The exercise:
Extract each line of the records below that contains the word "script".

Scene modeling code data
========================================
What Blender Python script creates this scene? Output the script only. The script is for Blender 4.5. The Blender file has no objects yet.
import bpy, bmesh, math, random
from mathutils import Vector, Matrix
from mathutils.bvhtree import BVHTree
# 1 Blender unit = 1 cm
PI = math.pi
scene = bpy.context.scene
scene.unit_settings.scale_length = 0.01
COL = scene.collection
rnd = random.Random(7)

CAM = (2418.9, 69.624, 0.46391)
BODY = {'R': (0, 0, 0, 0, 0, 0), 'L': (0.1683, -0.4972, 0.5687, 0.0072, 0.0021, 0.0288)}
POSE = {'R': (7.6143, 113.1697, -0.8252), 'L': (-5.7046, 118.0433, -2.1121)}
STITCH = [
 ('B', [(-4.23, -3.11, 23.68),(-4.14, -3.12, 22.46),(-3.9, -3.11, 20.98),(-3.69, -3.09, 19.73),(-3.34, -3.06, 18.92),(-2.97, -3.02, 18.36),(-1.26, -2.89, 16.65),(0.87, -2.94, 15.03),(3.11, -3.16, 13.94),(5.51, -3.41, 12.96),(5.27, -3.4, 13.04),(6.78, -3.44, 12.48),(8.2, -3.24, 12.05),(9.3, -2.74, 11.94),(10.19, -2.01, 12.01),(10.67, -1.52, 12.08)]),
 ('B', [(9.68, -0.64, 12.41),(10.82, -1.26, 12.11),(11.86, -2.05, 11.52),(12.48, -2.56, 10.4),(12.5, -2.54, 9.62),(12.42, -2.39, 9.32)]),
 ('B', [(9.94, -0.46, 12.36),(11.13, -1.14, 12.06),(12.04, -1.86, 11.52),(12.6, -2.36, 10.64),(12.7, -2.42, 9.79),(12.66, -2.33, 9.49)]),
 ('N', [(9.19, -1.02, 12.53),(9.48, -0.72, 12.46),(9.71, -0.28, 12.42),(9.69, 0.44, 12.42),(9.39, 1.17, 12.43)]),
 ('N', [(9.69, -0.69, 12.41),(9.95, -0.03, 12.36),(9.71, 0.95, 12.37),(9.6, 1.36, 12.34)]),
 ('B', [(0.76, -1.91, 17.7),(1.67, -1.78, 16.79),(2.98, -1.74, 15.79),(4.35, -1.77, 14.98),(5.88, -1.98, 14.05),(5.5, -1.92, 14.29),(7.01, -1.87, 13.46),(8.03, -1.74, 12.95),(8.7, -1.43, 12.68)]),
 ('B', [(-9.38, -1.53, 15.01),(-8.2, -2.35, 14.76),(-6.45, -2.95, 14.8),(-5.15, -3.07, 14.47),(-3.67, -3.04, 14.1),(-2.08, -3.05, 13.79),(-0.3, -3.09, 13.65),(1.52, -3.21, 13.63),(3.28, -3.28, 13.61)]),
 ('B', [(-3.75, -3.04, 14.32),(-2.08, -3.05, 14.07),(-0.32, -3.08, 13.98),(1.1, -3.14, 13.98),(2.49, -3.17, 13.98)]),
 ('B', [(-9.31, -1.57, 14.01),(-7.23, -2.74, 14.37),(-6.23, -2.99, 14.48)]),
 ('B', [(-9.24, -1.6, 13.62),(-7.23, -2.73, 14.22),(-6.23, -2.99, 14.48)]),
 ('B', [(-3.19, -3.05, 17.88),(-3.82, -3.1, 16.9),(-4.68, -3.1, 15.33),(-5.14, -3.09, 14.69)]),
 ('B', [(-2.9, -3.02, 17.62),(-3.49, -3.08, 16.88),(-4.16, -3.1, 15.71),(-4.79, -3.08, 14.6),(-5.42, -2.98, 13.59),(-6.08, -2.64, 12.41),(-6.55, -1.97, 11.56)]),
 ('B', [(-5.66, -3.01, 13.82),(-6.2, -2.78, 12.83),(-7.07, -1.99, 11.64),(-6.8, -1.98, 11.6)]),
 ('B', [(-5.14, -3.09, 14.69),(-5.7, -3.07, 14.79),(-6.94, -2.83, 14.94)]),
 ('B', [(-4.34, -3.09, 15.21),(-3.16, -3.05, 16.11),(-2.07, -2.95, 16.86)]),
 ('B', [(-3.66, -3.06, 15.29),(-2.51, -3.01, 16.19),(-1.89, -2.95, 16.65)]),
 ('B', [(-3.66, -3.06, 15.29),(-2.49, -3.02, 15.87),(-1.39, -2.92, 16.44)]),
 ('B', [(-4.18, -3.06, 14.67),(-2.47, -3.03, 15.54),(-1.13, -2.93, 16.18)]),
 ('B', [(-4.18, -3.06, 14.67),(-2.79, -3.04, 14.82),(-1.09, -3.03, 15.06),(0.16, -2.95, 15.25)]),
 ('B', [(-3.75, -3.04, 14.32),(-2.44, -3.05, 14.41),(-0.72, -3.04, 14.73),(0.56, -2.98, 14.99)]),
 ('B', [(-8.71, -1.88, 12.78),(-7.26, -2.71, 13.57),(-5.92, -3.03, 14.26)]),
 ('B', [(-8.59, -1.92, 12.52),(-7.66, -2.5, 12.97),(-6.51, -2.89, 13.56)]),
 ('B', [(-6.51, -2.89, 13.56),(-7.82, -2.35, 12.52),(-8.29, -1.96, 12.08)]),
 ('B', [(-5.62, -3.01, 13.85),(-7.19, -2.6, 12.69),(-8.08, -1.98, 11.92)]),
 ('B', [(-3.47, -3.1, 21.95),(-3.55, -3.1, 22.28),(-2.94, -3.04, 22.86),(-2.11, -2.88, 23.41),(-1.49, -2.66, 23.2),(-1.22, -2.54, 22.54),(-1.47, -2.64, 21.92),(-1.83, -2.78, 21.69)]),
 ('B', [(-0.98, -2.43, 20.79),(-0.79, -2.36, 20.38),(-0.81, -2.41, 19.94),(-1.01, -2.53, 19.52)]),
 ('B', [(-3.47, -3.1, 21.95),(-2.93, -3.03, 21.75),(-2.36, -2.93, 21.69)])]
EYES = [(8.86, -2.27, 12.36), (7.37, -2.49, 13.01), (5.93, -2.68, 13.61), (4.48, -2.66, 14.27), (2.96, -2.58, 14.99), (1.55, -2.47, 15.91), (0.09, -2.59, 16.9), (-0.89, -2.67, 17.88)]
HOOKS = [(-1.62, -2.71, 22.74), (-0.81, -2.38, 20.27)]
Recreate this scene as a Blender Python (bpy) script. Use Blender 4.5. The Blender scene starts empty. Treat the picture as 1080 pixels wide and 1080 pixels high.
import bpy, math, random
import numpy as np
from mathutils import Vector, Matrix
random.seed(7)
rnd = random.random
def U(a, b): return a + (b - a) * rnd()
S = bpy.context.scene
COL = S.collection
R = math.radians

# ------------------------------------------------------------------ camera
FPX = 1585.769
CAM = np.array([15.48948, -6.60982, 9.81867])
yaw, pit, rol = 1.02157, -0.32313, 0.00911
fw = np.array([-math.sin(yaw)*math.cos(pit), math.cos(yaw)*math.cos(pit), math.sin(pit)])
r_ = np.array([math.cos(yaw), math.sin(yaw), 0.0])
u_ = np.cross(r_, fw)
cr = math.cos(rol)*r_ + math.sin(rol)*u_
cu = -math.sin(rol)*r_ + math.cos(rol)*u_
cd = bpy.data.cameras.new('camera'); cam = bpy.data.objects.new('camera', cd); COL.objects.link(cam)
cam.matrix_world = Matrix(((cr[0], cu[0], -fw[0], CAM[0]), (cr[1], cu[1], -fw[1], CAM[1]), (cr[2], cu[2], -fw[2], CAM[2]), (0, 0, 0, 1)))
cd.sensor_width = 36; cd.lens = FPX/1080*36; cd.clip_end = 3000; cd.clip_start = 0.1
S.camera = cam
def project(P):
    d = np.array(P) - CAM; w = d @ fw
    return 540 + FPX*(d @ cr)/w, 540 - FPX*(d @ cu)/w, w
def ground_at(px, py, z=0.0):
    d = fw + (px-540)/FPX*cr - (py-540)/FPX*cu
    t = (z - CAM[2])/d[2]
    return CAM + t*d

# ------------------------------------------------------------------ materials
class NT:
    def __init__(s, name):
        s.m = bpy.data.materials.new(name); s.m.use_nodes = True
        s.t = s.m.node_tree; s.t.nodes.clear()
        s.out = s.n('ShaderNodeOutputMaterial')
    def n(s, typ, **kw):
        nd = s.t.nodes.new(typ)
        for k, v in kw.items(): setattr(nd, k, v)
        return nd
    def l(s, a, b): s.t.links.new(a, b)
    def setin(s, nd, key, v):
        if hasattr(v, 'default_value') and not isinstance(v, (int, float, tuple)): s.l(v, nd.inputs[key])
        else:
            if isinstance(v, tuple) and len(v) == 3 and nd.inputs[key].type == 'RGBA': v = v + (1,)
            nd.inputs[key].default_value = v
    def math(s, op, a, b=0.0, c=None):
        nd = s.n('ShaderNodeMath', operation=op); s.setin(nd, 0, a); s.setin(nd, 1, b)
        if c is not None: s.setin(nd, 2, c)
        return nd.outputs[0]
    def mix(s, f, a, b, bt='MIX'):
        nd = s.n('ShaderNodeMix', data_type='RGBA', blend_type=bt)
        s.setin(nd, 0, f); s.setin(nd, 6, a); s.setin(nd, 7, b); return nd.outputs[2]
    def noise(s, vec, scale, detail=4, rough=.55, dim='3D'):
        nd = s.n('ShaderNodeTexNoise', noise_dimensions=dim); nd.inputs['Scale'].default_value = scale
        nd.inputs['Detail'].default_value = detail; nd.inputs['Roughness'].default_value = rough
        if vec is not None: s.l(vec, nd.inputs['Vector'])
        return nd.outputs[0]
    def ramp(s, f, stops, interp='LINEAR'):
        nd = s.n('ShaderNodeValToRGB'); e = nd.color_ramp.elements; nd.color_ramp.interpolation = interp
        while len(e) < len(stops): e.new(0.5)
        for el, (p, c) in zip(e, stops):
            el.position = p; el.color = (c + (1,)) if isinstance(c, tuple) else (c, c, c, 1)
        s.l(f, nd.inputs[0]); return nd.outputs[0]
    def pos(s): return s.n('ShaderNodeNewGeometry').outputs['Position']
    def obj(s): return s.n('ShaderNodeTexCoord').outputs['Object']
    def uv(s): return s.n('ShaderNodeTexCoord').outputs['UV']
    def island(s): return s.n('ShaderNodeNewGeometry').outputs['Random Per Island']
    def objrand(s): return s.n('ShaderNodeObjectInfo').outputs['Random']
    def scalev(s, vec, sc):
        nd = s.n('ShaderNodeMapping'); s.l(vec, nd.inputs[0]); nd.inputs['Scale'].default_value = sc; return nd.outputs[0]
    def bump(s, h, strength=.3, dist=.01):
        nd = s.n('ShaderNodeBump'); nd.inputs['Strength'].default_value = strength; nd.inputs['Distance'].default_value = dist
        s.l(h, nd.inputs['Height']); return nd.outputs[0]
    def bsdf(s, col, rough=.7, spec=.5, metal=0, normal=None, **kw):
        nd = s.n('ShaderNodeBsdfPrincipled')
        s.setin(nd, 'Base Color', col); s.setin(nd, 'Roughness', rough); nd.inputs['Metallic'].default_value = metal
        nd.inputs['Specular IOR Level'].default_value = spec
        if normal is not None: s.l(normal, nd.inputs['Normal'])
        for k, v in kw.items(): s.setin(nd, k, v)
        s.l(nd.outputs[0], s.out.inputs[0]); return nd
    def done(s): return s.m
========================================
Answer to the exercise:
What Blender Python script creates this scene? Output the script only. The script is for Blender 4.5. The Blender file has no objects yet.
Recreate this scene as a Blender Python (bpy) script. Use Blender 4.5. The Blender scene starts empty. Treat the picture as 1080 pixels wide and 1080 pixels high.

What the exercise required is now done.